Copy every line of the data in which the word "that" occurs.

[Collected data entries]
....
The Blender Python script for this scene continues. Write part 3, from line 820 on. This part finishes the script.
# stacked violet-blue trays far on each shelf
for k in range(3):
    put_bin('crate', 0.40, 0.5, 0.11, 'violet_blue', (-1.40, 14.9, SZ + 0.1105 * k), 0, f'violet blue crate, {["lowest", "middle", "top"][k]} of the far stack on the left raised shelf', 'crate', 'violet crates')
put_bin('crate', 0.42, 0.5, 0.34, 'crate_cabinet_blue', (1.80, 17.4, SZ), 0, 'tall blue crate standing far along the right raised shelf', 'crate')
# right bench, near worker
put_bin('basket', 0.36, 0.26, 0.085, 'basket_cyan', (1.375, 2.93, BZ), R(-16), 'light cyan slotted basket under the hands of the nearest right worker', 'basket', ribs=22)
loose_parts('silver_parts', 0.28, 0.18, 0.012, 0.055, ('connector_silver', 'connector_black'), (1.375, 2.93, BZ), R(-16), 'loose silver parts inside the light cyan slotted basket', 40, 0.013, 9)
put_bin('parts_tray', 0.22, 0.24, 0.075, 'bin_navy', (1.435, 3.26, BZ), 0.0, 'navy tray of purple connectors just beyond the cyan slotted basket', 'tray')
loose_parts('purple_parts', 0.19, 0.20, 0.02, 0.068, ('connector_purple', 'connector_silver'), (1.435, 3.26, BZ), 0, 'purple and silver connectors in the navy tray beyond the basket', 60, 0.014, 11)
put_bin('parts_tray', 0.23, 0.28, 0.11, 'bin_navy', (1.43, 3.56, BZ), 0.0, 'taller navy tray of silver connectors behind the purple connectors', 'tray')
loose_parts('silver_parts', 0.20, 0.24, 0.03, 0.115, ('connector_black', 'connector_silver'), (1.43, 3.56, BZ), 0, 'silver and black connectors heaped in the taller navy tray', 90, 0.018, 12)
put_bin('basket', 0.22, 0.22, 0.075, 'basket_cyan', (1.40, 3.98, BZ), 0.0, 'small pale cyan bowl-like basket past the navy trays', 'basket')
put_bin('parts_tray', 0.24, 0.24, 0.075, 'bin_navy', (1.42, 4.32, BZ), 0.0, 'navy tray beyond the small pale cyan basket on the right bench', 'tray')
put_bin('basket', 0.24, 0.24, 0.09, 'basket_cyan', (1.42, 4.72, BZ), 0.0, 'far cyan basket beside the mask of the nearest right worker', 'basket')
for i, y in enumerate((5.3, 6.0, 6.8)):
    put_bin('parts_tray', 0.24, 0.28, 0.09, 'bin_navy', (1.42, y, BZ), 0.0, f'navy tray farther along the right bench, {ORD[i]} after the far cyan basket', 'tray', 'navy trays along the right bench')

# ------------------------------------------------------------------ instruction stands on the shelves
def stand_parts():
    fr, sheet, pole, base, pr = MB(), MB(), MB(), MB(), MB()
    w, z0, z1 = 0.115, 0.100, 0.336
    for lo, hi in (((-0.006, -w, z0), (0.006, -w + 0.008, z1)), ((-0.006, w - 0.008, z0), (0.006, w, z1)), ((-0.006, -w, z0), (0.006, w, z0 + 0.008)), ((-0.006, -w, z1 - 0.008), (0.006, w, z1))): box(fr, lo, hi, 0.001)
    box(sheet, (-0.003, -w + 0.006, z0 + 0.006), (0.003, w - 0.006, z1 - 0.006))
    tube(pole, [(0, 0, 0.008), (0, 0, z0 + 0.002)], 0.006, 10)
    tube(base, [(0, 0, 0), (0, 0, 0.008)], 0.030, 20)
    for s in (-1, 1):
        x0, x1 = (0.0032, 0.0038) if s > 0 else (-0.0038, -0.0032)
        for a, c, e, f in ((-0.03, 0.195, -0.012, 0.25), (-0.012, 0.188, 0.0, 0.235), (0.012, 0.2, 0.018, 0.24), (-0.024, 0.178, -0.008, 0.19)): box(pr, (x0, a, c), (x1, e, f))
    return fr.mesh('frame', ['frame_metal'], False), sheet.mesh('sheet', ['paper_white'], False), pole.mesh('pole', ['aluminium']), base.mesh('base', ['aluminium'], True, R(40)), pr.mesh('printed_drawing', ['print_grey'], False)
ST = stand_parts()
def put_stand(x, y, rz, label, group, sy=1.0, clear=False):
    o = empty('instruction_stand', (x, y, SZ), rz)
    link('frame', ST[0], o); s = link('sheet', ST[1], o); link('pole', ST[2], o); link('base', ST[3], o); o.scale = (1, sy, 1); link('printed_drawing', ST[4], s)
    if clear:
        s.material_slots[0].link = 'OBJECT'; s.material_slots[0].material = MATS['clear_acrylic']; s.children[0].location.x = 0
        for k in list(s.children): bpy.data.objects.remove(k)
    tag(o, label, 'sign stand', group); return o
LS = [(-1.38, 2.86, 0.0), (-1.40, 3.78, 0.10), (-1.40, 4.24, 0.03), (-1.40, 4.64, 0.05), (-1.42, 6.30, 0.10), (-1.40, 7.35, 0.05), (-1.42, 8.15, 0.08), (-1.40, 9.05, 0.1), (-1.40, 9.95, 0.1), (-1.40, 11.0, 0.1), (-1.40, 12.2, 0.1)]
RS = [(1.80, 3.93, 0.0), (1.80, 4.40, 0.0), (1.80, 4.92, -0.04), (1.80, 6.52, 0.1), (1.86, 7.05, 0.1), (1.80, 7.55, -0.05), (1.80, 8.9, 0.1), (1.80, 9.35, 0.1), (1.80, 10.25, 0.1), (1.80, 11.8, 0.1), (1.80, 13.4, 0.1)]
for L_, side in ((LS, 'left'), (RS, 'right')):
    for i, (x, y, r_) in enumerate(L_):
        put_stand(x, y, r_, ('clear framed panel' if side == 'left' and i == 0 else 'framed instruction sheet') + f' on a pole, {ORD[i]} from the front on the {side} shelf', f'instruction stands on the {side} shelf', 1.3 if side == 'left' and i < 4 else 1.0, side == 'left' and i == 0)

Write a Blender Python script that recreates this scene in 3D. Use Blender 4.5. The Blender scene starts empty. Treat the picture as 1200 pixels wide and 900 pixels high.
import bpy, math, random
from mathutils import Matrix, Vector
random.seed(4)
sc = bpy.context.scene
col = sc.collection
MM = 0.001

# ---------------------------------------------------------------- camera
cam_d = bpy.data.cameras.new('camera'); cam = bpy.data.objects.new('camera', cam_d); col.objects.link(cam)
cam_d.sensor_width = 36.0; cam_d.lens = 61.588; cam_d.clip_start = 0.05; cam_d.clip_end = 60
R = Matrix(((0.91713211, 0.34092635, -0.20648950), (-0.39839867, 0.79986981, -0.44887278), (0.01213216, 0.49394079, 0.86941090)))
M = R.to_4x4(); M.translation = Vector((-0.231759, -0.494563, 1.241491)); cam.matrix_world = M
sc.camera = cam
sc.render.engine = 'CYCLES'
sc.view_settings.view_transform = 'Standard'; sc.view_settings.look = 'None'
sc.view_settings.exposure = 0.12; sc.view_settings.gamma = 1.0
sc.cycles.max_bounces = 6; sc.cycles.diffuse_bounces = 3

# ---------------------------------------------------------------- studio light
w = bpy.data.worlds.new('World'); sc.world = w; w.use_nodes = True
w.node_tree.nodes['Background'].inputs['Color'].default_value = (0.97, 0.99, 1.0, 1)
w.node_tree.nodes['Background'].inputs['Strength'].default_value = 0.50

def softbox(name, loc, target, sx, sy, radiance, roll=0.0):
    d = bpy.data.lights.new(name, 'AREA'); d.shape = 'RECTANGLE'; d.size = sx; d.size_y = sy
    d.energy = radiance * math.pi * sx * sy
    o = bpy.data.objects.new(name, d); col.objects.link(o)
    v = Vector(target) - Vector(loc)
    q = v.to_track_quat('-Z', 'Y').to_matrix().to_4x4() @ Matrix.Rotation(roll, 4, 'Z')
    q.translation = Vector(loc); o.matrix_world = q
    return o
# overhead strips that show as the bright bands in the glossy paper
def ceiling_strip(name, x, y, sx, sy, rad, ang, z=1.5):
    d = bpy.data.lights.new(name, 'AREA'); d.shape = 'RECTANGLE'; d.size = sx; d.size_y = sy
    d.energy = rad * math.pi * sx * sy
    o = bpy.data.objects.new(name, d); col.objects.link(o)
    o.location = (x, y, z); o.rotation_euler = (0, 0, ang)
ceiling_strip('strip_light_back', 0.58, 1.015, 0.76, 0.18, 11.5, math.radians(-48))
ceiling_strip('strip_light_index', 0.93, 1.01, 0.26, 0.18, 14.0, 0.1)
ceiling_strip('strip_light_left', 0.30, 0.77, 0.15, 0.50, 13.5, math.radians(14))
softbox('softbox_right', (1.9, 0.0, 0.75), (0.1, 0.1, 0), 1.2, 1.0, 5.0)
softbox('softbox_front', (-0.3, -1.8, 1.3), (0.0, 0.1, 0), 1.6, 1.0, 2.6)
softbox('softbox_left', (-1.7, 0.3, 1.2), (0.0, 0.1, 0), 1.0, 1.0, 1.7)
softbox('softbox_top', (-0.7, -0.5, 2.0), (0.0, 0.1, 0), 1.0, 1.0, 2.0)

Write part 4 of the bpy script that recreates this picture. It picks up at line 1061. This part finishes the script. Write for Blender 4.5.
....
RESULT FOR THIS EXERCISE:
Write a Blender Python script that recreates this scene in 3D. Use Blender 4.5. The Blender scene starts empty. Treat the picture as 1200 pixels wide and 900 pixels high.
# overhead strips that show as the bright bands in the glossy paper
Write part 4 of the bpy script that recreates this picture. It picks up at line 1061. This part finishes the script. Write for Blender 4.5.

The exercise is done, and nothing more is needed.